In 1980, Yad Vashem convened its fourth international scholarly conference, dedicating it to the Nazi concentration camps in general. Since then, research on camps has developed enormously, especially following the downfall of Communism in Eastern Europe, and the emergence of younger generations of scholars with a fresh perspective, who integrate novel historical methodologies into research on Nazism and the Holocaust. There is now a comprehensive encyclopedia of Nazi camps, as well as sociological, psychological, architectural and archeological studies and more that provide multiple insights into that field of study. However, the subject of concentration, internment, forced labor and transit camps for Jews – as well as camps in which Jews were incarcerated together with other groups – which were run by non-German authorities, either in countries occupied by Germany or in allied and satellite countries, remains under-researched and has not yet been approached in a comprehensive mode. Therefore, Yad Vashem’s International Institute for Holocaust Research decided to dedicate its latest international conference to this topic. Scholars from Canada, the US, Italy, Belgium, France, Germany, Great Britain, Croatia, Slovakia, Hungary, Ireland and Israel actively participated in the conference, which was held in early December 2021, via Zoom, with an audience of more than 300 attending the various sessions.
Cutting-edge research presented at the conference threw light on camps in southeastern Europe in general, and in Serbia and Croatia in particular; in France and Italy; in North Africa (especially in Libya and Tunisia); in Denmark, the Netherlands, Romania, Slovakia and Hungary – and even in neutral Turkey and in the Philippines occupied by Nazi-ally Japan.

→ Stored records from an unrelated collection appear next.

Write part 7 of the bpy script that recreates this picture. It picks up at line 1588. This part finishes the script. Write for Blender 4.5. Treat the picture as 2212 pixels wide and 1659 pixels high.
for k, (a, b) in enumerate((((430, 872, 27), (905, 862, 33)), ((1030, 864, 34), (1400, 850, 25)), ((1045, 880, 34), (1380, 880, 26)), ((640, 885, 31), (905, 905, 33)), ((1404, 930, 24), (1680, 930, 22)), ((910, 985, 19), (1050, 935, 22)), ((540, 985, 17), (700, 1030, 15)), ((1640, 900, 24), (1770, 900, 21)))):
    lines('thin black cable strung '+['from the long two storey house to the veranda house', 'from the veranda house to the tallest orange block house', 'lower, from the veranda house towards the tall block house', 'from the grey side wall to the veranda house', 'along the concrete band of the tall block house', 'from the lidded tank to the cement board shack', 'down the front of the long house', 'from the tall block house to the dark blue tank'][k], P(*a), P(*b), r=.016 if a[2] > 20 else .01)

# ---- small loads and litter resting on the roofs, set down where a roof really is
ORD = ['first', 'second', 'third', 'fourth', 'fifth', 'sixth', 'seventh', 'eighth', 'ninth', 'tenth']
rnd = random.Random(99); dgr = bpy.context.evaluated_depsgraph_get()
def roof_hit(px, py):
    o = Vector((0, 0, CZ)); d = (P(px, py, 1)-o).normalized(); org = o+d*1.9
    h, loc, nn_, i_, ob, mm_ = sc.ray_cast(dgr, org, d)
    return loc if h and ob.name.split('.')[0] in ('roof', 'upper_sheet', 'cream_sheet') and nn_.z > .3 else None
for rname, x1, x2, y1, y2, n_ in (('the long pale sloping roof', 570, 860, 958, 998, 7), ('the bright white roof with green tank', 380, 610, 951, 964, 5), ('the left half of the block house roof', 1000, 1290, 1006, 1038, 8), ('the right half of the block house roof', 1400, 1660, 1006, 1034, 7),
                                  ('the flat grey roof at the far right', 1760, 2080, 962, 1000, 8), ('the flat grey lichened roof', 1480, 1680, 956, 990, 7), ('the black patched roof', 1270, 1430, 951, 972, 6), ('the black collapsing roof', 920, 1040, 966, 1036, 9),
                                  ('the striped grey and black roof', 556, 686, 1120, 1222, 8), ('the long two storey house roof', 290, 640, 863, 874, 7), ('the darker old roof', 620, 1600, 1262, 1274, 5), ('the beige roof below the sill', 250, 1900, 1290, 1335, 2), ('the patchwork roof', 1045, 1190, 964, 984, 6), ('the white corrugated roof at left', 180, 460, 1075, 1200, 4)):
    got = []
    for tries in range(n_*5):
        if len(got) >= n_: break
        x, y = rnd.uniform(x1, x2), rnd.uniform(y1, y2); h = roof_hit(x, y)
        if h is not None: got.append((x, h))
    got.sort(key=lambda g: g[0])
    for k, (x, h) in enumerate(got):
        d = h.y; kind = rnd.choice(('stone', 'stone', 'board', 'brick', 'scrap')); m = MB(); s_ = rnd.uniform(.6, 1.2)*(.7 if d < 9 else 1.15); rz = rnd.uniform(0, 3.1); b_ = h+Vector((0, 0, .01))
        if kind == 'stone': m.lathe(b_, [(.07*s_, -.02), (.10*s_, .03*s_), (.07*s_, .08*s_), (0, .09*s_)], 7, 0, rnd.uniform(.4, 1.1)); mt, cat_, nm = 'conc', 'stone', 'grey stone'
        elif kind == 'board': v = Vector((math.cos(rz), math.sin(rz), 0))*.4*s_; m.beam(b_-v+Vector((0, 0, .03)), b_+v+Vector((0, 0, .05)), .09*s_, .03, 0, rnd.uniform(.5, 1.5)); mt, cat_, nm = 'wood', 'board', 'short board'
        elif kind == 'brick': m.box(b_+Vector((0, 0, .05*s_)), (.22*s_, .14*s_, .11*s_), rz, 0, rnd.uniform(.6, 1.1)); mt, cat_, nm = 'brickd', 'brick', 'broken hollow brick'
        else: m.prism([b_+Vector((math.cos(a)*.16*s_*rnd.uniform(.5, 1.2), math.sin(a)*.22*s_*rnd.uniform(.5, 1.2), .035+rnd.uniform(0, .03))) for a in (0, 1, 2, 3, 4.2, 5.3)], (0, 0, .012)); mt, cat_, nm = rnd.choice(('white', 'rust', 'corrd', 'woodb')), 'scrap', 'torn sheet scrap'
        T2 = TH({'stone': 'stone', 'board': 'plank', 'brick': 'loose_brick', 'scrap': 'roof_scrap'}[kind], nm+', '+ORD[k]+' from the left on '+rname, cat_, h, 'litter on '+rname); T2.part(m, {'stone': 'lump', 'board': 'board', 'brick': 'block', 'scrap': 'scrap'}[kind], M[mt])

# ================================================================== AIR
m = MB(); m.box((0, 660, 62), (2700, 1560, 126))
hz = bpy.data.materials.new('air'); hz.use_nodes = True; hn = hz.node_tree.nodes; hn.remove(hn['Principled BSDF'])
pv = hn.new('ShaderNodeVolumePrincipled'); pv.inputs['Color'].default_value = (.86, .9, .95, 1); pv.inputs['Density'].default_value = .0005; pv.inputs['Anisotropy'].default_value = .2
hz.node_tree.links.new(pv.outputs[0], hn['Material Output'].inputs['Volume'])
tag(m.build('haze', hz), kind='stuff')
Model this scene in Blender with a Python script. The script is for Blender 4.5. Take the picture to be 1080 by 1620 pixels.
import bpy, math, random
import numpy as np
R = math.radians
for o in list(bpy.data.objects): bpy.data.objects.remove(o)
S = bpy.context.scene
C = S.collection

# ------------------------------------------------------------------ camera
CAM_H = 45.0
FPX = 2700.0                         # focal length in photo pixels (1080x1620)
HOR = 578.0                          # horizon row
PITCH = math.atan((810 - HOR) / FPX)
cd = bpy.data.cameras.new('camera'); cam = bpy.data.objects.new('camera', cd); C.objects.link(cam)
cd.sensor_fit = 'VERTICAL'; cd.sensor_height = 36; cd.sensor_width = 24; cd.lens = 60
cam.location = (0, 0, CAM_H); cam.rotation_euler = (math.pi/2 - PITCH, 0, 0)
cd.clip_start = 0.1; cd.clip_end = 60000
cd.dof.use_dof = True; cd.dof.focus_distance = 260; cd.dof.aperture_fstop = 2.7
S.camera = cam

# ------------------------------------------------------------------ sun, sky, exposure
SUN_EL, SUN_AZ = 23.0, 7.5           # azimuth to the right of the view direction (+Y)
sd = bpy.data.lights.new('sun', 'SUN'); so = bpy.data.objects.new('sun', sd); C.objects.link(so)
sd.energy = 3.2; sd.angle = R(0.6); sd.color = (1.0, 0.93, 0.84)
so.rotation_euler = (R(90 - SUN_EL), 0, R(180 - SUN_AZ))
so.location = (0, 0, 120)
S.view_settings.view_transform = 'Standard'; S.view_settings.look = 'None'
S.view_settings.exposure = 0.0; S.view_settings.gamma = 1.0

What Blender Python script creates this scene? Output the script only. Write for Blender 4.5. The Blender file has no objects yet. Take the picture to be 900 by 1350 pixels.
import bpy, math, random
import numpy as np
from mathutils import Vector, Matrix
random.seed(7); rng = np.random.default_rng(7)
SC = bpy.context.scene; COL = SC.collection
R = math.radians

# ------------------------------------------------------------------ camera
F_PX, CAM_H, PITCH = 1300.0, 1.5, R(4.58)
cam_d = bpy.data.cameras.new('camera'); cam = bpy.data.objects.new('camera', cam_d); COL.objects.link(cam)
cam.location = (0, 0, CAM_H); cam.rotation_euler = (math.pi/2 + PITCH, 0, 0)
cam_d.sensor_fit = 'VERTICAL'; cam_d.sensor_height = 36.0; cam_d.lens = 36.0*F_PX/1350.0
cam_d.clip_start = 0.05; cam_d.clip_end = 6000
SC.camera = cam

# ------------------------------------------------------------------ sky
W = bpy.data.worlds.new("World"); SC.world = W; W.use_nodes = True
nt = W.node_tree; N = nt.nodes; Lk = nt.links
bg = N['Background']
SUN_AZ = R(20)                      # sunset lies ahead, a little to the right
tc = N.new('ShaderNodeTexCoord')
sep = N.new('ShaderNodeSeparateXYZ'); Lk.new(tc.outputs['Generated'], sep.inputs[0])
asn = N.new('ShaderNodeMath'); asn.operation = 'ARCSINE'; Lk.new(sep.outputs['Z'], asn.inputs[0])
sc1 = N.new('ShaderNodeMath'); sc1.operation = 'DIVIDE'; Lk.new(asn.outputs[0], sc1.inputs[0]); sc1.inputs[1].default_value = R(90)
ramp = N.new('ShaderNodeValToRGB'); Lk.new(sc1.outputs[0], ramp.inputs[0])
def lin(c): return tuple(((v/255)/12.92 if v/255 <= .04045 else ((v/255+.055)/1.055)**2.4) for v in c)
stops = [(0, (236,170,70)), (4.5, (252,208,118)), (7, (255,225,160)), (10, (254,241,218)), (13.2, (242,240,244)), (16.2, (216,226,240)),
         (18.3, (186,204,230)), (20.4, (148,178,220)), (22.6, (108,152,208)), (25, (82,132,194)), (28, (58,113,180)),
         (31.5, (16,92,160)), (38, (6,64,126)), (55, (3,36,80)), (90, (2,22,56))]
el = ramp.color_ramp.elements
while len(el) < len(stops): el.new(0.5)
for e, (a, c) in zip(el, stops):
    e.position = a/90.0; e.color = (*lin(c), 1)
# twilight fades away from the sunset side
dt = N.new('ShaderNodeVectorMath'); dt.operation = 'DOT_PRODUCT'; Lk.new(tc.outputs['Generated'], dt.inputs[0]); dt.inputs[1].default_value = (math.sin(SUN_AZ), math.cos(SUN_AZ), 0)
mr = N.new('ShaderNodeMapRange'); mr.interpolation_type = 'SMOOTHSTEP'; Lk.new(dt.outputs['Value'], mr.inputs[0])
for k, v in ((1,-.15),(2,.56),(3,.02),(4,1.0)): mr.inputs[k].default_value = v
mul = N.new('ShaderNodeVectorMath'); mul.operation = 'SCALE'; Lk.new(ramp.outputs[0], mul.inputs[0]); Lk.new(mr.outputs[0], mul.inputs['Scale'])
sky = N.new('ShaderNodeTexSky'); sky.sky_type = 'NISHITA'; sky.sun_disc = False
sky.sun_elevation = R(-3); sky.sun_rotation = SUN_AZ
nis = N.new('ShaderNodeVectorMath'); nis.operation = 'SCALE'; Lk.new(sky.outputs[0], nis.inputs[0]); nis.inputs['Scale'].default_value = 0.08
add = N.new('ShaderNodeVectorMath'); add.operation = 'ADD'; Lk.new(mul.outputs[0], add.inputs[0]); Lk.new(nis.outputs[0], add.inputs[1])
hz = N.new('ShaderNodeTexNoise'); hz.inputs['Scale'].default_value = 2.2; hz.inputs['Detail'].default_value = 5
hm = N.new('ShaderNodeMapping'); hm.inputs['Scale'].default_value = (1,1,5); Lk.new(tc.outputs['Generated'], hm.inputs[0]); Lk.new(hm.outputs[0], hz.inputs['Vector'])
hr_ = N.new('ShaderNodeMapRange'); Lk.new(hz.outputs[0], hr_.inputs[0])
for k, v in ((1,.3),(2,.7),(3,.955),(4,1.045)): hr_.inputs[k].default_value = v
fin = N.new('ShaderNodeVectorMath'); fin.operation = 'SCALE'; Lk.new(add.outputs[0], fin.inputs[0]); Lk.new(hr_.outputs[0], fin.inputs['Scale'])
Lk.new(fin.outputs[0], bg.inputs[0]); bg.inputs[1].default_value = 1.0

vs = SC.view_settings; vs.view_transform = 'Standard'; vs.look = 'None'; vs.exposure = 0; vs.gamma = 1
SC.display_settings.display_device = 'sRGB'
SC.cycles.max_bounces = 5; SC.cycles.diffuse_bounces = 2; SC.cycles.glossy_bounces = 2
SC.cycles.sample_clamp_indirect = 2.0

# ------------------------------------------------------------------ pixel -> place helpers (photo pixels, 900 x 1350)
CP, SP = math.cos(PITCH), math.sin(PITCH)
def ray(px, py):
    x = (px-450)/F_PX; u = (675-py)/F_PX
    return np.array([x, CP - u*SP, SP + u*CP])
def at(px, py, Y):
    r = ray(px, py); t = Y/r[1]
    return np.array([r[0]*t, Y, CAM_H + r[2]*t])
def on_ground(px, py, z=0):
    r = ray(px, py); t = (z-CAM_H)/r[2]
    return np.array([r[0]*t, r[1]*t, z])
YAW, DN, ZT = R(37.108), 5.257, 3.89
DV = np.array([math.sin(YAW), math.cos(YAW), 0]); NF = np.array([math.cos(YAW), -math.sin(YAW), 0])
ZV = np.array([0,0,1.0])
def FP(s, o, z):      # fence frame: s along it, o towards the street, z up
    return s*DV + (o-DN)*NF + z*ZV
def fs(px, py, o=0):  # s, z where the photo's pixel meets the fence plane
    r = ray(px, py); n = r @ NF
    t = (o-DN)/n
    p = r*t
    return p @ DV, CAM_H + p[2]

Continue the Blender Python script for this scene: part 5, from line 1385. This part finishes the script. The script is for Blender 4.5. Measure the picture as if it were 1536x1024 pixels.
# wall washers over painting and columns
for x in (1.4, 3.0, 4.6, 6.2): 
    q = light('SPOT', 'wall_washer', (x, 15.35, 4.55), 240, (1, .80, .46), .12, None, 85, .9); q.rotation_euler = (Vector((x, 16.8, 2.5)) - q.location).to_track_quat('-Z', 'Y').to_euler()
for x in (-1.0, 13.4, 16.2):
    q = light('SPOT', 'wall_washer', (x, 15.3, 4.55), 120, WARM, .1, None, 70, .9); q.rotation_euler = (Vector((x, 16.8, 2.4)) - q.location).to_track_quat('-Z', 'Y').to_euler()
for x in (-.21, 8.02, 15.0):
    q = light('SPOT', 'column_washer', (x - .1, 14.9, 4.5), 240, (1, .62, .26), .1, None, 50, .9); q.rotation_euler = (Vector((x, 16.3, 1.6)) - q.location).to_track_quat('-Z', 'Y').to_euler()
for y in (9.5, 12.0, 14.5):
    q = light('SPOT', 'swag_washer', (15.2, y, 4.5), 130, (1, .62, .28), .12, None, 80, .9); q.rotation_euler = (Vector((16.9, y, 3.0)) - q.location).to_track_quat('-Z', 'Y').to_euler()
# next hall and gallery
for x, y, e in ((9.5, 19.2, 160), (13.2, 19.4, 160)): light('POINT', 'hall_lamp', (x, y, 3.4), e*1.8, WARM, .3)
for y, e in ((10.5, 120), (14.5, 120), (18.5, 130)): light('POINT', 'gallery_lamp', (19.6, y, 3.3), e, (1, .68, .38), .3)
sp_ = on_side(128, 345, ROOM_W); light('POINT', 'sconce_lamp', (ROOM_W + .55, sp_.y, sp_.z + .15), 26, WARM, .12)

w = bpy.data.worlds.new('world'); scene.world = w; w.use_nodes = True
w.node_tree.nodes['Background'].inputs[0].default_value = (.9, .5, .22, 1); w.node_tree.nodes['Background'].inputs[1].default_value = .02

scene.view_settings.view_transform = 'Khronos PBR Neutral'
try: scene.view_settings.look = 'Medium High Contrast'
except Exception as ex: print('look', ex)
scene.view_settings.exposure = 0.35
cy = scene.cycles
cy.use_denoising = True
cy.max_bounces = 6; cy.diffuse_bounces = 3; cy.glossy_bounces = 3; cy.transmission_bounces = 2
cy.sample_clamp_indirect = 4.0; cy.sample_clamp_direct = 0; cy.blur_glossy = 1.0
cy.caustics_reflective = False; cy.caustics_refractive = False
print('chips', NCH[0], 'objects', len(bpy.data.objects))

One presentation also dealt with the internment of “Gyspies” (the term used for Sinti and Roma) by Vichy France. The lectures revealed extremely varying attitudes of authorities in the different camps towards the prisoners and the broad array of conditions in them – stretching from relatively reasonable ones (for example, pictures from Dutch labor camps were shown in which inmates, who were later deported and murdered, carried out their labor wearing suits and ties) to horrendous (as in the Giado concentration camp in Libya) and murderous (such as in Jasenovac, Croatia). On the other hand, sometimes camps turned out to be a temporary haven from immediate deportation, because those in the camps were kept, for instance, to carry out labor deemed necessary for the authorities. One presentation showed how Allied aerial photos can help in setting right the historical record and refute denial and distortions regarding the Jasenovac camp being promoted by extremists in Croatia today: these photographs geo-locate many of the mass graves created by murder and genocide committed by the Ustaša in and in the vicinity of that camp, and corroborating atrocities described in survivor testimonies. Another presentation emphasized the interaction between camps and their surroundings, i.e., that they were not as isolated as was once thought. An interesting aspect brought up for discussion was the material element of barracks, a central component of the camps' establishment: wooden barracks that could be swiftly constructed were a twentieth-century invention that served various purposes (army, storage and more) and was especially significant in the world of the camps.
The conference was concluded by Prof. (Emeritus) Alan Kramer of Trinity College, Dublin, an expert on concentration camps, who succeeded in colligating the broad array of presentations into a deeper comprehensive insight into this phenomenon. "This conference was much more than the accumulation of facts," Prof. Kramer stated. “It has also substantially advanced the scholarly debate over the interpretation of the past.” At the beginning of the conference, the participants were asked to consider the connection between ideology and modern, centralized states. Prof. Kramer suggested that the conference “enabled us to compare and contrast the various regimes that operated camps for Jews during the WWII… [and thus] to examine the degree to which each state was integrated into the Nazi program of genocide, and to what extent states acted autonomously.”
"The multifaceted character of the topic, the novel insights, the new information presenting the most up-to-date research, and the collegial atmosphere at the conference were a vital contribution to the general understanding of the Shoah," concluded Director of the Research Institute Dr. Iael Nidam-Orvieto.
"Awareness of the broad scope of camps is vital in understanding that the anti-Jewish campaign unleashed by Nazi Germany was – unfortunately – so successful due to the fact that this campaign was carried out not only by Germans and Austrians, but by many others beyond the main perpetrators."
The conference was held with the generous support of the Gertner Center for International Holocaust Conferences and the Gutwirth Family Fund.